(SPJ/IFEX) – The following is one of twelve SPJ resolutions passed by delegates to the SPJ National Convention on 28 October 2000, during the main business session of the convention: Resolution #7 Venezuela WHEREAS the government of President Hugo Chávez of Venezuela has contributed to a climate of hostility toward the independent news media, and […]

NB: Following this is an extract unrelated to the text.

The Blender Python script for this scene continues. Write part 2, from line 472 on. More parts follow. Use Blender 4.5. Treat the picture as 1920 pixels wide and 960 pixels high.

(SPJ/IFEX) – The following is one of twelve SPJ resolutions passed by delegates to the SPJ National Convention on 28 October 2000, during the main business session of the convention:
Resolution #7
Venezuela
WHEREAS the government of President Hugo Chávez of Venezuela has contributed to a climate of hostility toward the independent news media, and
WHEREAS President Chávez himself has himself openly expressed his personal hostility toward independent media that have criticized his policies,
WHEREAS the 1998 constitution of the Bolivarian Republic of Venezuela contains a clause that guarantees dissemination of “timely, accurate and objective information” by the mass media, without adequately detailing who will define “timely, accurate and objective,” and
WHEREAS Pablo Lopez Ulacio, owner and editor of the weekly newspaper La Razon in
Caracas, has been forced into hiding since August 2000 rather than face being re-arrested for failing to answer a summons in a defamation suit against him by Tobías Carrero, a wealthy friend and benefactor of President Chávez, and
WHEREAS two judges appointed by President Chávez who have presided over the Lopez case have refused to allow his attorney to introduce evidence that would demonstrate the truth of the articles published about Tobías Carrero in La Razon,
THEREFORE, BE IT RESOLVED that the Society of Professional Journalists does express its support for and solidarity with Pablo Lopez Ulacio and the other Venezuelan journalists and independent media that have been intimidated by the Chávez administration for their pursuit of investigative journalism or for editorial criticism of the Chávez administration,
FURTHER the Society implores President Chávez to acknowledge that a free, independent press is indispensable for the functioning of a democracy and calls upon him to desist from fostering a climate of hostility and intimidation toward journalists in his country.